First, wearing a helmet is going to alter the kinetics of your head during the accident, possibly for the worse.

Second, wearing a helmet can alter the behavior of people around you in ways that impact your safety. For example, car drivers may drive less carefully around a helmeted rider.

Third, wearing a helmet can alter the behavior of the wearer.

Now, does that mean that helmets don't improve safety? I would guess they probably do. But let's make the argument based on sound reasoning and data, not insults and "common sense".




You had been downvoted at the time of my reply. I don't know why - you make some good points.

> But let's make the argument based on sound reasoning and data, not insults and "common sense".

I strongly agree. When someone talks about homeopathy it's easy to dismiss it as nonsense, and we only need a few studies to tell us it's nonsense.
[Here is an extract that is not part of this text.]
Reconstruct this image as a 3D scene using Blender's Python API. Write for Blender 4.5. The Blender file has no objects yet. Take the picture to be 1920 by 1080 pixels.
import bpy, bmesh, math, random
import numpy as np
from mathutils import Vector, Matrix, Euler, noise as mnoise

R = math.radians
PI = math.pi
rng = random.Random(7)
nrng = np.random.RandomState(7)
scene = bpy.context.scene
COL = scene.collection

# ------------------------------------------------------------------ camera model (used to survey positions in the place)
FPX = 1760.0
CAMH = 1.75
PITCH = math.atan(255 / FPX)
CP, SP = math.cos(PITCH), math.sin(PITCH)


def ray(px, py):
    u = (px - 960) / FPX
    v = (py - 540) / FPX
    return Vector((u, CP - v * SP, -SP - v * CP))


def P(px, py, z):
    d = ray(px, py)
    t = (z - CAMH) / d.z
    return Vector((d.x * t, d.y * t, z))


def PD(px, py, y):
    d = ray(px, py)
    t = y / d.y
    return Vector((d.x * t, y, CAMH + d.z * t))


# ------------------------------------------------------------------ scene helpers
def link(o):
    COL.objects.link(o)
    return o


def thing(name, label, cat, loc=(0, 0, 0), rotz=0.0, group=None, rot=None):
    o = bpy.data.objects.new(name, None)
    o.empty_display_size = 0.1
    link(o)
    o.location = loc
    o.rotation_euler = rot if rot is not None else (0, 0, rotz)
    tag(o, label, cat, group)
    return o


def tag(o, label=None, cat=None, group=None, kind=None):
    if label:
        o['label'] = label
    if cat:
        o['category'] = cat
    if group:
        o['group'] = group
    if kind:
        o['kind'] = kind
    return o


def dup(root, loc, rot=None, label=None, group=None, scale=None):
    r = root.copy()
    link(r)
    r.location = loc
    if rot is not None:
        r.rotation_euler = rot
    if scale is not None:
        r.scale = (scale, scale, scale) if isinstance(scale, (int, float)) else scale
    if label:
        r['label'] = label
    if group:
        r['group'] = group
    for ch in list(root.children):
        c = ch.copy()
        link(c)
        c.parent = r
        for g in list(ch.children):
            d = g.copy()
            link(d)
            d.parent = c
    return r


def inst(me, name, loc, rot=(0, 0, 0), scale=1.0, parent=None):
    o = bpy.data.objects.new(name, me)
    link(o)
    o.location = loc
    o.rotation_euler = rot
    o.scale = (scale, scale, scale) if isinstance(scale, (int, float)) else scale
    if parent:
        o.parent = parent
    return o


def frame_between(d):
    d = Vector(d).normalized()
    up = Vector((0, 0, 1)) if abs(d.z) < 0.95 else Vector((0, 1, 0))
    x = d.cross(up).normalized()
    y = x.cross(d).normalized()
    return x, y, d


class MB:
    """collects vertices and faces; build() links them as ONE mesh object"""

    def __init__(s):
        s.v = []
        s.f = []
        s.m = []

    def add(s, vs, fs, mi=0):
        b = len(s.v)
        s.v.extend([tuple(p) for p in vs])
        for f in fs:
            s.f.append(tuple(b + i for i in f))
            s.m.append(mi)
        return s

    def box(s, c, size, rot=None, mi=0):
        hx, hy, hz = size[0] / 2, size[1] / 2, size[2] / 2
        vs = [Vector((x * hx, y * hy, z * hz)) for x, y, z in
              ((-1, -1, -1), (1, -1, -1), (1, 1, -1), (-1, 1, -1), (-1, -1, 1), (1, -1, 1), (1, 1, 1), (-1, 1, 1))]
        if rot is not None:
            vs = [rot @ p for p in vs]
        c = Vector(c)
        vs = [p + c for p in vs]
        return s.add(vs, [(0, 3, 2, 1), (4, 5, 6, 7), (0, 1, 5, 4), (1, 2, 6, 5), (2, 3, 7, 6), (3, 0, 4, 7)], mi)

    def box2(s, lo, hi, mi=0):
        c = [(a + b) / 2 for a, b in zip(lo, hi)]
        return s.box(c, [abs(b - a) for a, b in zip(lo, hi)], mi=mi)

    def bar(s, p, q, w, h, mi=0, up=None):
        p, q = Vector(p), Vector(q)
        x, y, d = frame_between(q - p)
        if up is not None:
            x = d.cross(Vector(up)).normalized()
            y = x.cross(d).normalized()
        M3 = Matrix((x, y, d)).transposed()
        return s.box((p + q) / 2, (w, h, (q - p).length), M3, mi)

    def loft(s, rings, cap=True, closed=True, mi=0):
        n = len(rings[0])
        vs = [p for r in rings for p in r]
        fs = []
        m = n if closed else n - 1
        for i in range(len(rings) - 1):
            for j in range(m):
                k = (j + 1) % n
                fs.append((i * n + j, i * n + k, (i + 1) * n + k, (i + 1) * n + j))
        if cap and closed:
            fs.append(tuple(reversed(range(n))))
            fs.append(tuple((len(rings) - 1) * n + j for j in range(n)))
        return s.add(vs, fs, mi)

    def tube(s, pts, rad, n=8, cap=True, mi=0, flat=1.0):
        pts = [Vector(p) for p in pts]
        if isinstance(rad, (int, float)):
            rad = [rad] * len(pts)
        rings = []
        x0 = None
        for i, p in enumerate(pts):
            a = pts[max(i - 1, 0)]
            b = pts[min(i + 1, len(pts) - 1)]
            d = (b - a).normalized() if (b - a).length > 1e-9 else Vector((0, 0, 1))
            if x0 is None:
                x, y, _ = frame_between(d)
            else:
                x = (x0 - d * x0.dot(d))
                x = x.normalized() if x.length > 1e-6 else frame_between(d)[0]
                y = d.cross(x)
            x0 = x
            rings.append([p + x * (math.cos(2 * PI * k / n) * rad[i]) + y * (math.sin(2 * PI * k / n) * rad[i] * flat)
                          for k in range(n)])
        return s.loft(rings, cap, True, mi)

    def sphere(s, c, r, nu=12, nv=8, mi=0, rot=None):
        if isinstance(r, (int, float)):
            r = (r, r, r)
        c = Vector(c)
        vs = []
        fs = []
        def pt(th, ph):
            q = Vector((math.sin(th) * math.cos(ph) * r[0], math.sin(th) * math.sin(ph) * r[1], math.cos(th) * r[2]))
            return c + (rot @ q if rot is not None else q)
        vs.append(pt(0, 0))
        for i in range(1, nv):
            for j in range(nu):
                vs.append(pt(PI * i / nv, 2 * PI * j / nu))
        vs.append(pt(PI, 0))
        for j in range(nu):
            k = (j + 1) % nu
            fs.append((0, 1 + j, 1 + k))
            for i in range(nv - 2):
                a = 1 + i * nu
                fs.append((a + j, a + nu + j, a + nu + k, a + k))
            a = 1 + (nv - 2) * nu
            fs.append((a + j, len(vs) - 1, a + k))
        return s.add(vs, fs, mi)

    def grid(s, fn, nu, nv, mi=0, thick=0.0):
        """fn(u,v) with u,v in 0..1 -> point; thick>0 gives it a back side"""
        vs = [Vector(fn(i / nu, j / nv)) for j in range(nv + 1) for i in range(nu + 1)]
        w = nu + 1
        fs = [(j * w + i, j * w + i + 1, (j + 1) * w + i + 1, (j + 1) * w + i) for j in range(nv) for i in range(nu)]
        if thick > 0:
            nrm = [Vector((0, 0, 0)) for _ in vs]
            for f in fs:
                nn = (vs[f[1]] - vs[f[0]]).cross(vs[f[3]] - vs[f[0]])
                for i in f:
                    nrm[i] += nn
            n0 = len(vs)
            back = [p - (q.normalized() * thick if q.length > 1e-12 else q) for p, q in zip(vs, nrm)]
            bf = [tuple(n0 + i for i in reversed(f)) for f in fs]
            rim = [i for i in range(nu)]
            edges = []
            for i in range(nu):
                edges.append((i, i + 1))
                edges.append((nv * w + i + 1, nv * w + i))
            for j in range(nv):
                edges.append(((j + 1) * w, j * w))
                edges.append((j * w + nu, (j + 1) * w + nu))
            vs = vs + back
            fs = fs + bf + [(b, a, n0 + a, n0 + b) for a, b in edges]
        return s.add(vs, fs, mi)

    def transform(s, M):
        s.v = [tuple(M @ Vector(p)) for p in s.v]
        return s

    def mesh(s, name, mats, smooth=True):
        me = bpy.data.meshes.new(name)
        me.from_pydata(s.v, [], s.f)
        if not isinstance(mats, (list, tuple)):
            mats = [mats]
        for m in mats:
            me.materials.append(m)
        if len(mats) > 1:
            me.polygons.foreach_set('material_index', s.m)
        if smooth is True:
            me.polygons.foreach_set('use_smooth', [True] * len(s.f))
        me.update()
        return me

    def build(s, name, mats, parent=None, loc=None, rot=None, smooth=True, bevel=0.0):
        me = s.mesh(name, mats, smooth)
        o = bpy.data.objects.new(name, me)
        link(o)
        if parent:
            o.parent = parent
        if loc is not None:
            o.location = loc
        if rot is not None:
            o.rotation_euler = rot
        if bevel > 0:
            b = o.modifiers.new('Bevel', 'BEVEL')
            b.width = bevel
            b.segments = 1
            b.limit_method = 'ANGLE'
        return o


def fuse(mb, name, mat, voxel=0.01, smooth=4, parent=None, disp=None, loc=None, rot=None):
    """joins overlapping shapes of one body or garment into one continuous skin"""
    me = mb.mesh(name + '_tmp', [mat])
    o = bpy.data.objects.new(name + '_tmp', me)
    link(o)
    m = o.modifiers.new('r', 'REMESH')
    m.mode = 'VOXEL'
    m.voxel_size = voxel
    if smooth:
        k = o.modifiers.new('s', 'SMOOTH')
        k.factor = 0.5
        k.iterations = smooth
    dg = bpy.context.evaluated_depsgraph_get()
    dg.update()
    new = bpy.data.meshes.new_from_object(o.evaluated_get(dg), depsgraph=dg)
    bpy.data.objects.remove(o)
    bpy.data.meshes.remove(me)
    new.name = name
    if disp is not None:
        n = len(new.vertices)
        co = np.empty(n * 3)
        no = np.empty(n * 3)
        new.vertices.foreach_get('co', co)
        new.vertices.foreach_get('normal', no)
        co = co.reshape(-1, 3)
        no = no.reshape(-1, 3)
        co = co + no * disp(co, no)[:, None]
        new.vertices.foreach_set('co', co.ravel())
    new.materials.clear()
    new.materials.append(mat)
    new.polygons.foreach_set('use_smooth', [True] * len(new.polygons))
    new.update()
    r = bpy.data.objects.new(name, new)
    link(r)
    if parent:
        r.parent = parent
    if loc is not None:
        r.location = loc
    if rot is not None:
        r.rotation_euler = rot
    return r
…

But when someone makes a calm, sensible claim with a reasonable method of action ("helmets protect the brain") it's more important to get good quality science to investigate these claims, to eliminate our biases and to eliminate confounding factors.

Imagine a crash where someone's head scrapes along the ground. Now give that person a helmet. With the wrong materials the helmet will "snag" the ground. This could mean that the head sticks while the body keeps going, risking severe spinal injury.

While the science around driver perception of helmet-wearing cyclists is weak it's a reasonable statement - "drivers give less room to people wearing helmets because they assume a better rider". That could be testable in driving simulators, and that would give use good quality data.

It's nice to hear anecdote. "I wear a helmet because ..." or "I don't wear a helmet because ..." are good things to hear. It gives context to the data and the science. But these are not reasons for everyone to follow the advice.


It's fun to watch a crowd of nominally intelligent people so thoroughly mix up arguments with the conclusions.

If you make a bad argument in favor of wearing helmets, then it's a bad argument regardless of whether helmets are effective. But the moment you call it out, you get nothing but people talking about how irresponsible you are for recommending people not wear helmets.

The exact same thing is going on over in the Arafat discussion. People make crazy arguments about how Arafat (or other people) was killed and then, when called out on it, act like it's the conclusion being attacked, not the reasoning.